I. Using the Manhattan Project as a model, the United States must undertake and win the artificial intelligence race by leading in the invention and deployment of AI while establishing the standards for its public and private use.

 

IV. To compete against 21st century adversaries, Congress and the Department of Defense must identify, replace, and retire costly and ineffective legacy platforms. The Task Force recommends that Congress commission the RAND Corporation (or similar entity) and the Government Accountability Office to study legacy platforms within the Department of Defense and determine their relevance and resiliency to emerging threats over the next 50 years.

Those were two important recommendations (#1 and #4) from the Congressional Future of Defense Task Force Report 2020. It was released with some fanfare on Sep. 23, 2020. Read the whole thing if you haven’t already. Here are some belated thoughts:

Revolutionary changes?

They want the DoD to do some “revolutionary” things. But FY21 budget is already on the Hill. FY22 is already going up the chain. So FY23 is what they hope to affect? Or by the time they study it enough, perhaps FY24 or FY25?

I was pretty underwhelmed to see that the Task Force asked RAND or a similar outfit with the GAO to go identify and replace legacy systems. RAND is great but they’re pretty institutional. And there was no target or anything, like reprogram $X billion in the FYDP to emerging tech priorities by FY22 submission. They’ll likely undershoot or do more “innovation theater.”

If Congress was real about that, then they would not have plussed up legacy shipbuilding (+$2.4B), F-35s (+$1.2B), MQ-9s (+$344M), etc. Congress still (sort of) has the opportunity to basically rejigger the entire FY21 budget, or create a sizable portfolio of innovation fund. But they didn’t put their money where their mouth is.

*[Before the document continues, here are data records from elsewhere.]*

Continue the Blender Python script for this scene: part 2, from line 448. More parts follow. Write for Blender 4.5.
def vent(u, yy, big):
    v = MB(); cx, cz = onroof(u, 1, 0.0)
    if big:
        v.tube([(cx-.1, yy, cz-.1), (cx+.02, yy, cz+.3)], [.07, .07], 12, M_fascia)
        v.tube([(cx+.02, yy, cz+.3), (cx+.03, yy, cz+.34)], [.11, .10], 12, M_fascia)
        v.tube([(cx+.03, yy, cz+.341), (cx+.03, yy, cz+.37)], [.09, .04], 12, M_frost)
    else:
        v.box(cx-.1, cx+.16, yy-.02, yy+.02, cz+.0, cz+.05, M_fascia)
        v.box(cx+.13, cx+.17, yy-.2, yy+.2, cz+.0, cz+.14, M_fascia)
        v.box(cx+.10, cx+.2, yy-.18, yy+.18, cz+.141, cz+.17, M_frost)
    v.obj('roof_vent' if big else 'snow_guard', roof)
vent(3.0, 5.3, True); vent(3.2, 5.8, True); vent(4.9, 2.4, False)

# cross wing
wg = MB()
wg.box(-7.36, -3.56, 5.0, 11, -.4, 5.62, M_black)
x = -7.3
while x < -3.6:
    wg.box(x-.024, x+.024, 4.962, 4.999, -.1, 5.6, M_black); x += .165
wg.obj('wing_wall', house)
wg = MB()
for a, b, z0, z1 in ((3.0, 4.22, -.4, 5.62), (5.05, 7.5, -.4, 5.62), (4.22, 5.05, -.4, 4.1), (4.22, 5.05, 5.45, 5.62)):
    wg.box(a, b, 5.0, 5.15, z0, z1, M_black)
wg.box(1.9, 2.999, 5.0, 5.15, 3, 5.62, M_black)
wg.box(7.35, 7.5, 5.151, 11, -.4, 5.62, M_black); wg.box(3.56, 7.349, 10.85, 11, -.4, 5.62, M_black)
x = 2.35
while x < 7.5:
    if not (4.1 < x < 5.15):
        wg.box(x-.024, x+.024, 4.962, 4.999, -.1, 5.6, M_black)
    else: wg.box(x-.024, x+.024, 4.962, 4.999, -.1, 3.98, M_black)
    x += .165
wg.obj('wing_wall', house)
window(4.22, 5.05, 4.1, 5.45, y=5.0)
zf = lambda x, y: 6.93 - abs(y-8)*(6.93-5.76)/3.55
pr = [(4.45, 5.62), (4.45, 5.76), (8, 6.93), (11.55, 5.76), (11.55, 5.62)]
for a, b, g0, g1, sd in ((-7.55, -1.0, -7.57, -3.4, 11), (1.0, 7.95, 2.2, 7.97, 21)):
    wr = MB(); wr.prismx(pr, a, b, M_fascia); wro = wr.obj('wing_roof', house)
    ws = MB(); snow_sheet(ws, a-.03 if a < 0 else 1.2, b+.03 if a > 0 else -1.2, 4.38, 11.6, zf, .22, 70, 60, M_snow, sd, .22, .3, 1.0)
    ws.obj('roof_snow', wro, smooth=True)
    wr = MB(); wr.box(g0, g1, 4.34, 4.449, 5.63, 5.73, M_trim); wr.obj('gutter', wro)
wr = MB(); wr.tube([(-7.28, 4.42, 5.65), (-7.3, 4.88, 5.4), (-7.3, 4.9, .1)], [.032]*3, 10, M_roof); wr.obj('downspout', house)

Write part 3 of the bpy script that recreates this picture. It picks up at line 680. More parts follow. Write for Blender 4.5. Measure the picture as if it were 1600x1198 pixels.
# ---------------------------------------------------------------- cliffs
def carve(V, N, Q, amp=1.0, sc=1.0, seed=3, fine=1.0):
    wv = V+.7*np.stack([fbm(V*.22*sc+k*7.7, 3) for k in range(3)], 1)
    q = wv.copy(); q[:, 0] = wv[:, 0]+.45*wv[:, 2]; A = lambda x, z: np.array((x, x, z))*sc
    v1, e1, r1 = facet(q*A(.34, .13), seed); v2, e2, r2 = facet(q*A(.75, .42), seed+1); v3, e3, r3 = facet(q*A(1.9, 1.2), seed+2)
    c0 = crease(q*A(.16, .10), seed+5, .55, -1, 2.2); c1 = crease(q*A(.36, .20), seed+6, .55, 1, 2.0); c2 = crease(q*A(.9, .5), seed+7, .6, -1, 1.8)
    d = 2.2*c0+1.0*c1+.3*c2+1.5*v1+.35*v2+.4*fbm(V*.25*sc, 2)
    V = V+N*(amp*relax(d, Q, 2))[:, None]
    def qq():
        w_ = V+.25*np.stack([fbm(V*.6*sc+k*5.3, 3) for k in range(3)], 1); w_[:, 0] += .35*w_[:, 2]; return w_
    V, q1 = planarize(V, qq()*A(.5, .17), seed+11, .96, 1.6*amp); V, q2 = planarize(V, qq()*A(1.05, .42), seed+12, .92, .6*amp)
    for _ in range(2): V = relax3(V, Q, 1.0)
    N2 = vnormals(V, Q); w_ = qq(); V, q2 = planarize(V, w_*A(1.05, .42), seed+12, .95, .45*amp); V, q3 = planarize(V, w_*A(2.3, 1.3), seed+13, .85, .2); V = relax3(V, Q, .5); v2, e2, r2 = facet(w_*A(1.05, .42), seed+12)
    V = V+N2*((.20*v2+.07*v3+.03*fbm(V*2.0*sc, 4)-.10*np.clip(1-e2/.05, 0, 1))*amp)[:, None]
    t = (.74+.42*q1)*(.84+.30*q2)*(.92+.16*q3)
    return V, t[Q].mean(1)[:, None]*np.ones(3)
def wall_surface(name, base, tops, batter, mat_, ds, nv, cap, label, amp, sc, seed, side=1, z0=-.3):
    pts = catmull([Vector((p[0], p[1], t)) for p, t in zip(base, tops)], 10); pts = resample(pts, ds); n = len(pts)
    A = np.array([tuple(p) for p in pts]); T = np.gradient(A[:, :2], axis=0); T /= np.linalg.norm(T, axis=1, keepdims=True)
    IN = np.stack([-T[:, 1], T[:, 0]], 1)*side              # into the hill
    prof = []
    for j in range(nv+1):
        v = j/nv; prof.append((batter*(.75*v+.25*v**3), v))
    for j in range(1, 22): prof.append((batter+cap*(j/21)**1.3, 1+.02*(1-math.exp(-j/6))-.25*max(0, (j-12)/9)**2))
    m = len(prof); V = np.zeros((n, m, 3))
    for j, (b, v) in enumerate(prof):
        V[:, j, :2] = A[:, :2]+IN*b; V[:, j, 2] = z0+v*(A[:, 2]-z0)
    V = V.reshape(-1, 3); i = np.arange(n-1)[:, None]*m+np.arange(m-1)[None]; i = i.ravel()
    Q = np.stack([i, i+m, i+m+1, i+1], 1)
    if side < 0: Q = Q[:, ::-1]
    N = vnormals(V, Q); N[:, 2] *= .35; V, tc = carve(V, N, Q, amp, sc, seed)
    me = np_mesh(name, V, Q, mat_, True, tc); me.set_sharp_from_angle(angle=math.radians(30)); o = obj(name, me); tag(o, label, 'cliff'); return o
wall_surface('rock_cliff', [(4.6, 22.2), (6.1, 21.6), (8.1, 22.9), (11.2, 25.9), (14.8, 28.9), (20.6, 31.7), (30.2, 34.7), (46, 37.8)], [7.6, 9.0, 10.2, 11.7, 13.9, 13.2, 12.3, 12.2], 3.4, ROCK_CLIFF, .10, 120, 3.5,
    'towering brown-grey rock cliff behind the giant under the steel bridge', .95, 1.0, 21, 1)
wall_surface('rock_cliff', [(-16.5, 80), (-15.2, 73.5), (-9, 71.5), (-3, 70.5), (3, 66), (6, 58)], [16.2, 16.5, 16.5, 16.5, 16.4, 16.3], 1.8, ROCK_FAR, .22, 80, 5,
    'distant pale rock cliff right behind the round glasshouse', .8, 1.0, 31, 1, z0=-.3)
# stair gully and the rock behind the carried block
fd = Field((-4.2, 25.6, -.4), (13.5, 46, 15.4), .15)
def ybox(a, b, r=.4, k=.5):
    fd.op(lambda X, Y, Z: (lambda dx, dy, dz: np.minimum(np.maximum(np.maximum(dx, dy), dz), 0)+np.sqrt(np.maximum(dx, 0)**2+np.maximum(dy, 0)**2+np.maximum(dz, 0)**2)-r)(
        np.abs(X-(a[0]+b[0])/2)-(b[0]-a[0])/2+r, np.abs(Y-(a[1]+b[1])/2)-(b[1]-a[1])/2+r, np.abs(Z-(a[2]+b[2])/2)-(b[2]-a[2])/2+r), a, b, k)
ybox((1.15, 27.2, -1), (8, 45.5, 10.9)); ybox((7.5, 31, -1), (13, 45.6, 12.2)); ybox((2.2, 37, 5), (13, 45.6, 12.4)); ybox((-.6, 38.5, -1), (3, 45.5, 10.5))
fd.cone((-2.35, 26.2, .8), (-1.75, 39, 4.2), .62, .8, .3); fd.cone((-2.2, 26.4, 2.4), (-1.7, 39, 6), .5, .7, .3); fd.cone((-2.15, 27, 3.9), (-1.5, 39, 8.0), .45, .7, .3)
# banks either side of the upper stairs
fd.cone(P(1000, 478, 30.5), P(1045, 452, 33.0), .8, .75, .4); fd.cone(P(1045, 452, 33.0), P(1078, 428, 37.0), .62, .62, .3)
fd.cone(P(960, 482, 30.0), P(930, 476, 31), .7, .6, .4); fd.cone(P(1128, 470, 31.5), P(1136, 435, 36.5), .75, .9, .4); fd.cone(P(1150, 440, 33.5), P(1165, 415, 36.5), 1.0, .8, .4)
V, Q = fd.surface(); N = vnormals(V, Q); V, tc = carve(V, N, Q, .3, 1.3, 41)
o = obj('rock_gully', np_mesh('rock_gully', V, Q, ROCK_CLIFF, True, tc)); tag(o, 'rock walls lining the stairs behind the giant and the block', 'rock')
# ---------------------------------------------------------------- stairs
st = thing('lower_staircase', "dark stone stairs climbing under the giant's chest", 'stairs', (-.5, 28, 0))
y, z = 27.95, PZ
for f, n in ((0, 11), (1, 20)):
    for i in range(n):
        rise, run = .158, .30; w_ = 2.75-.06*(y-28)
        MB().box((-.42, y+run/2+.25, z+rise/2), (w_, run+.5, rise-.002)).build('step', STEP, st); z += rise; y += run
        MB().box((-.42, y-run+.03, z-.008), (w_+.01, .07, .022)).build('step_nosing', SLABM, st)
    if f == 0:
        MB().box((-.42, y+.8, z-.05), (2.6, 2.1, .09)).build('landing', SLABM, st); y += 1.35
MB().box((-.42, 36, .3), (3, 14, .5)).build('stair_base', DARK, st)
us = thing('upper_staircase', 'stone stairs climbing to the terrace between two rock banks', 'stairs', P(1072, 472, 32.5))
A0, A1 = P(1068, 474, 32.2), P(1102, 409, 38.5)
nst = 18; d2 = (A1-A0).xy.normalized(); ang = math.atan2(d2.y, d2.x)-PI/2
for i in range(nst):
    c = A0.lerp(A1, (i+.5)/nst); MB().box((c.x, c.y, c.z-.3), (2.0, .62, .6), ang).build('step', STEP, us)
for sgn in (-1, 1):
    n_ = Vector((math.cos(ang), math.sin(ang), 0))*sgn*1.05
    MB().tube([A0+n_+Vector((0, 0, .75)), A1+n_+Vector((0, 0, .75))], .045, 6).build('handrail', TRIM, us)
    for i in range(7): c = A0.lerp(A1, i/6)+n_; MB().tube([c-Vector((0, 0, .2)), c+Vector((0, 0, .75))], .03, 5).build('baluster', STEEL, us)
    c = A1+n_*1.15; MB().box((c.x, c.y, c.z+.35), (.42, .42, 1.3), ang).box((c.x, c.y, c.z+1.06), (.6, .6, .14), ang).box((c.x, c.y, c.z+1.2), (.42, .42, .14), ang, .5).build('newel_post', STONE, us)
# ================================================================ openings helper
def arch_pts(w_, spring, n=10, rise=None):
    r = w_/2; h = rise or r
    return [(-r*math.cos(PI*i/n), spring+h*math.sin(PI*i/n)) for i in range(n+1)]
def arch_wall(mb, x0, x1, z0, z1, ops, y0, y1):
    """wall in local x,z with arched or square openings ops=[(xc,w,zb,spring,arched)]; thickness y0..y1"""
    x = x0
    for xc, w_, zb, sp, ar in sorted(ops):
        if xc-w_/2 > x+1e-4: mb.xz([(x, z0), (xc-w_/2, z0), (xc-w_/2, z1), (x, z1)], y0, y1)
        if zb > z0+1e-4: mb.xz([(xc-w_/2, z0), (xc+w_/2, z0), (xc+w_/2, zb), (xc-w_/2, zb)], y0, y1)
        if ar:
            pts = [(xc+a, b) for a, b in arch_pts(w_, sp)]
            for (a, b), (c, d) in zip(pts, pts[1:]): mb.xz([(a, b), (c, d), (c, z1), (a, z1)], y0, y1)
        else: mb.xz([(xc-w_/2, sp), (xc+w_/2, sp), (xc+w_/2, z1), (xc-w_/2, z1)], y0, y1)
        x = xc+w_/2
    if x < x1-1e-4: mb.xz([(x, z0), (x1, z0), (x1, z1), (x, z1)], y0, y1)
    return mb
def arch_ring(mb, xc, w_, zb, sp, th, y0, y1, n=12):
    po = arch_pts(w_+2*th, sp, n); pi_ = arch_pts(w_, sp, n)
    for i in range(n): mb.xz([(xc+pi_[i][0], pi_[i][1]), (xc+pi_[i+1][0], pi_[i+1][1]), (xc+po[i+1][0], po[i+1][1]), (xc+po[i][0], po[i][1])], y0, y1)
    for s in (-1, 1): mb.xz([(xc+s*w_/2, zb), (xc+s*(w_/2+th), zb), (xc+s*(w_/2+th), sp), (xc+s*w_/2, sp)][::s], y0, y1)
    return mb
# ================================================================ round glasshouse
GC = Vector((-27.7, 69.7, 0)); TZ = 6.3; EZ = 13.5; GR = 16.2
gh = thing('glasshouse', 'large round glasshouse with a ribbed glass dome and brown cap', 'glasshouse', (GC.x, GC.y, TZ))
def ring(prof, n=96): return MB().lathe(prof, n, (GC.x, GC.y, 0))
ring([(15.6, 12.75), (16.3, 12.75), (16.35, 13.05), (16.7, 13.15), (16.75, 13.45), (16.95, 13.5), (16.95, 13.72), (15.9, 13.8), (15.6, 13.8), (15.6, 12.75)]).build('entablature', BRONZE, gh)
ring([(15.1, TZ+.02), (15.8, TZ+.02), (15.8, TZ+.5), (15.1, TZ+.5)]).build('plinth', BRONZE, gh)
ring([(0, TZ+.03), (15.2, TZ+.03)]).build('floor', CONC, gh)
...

This must all be taken with a grain of salt. The members on the Future of Defense Task Force may be earnest in their pronouncements, but cannot convince the rest of the members to go the same way (particularly the Appropriations Committee). This portends badly for military service leaders who want to reprioritize funds to new programs and emerging tech. They have the power to shape proposals, but intermediate layers in Comptroller and OMB might flip on them if there isn’t Congressional support.

Manhattan Project for Artificial Intelligence

On the Manhattan Project for AI, which is an odd thought, that translates to perhaps $5B per year (inflation adjust a $2B project between 1942-45). It seems that some DoD folks are planning to recommend like a $200M AI scaling fund — they wanted to go larger but think $1B+ is just out of the realm of political reality, even though Congress itself used the term Manhattan Project.

In any case, the Manhattan project had basically a single technical objective (though they took multiple paths on fissionable material and the gun). What’s the equivalent for AI/ML? Is it curated data and enterprise workflows/tooling that would enable competition and a variety of applications? As I argued here, the “narrowness” of AI means that there will be a wide variety of applications, each potentially with their own data, training, algorithms, etc.

One way of thinking about it is that the AI Manhattan Project would fund “AI-native” platforms and capabilities rather than being a source of funds for existing programs to “sprinkle” AI onto.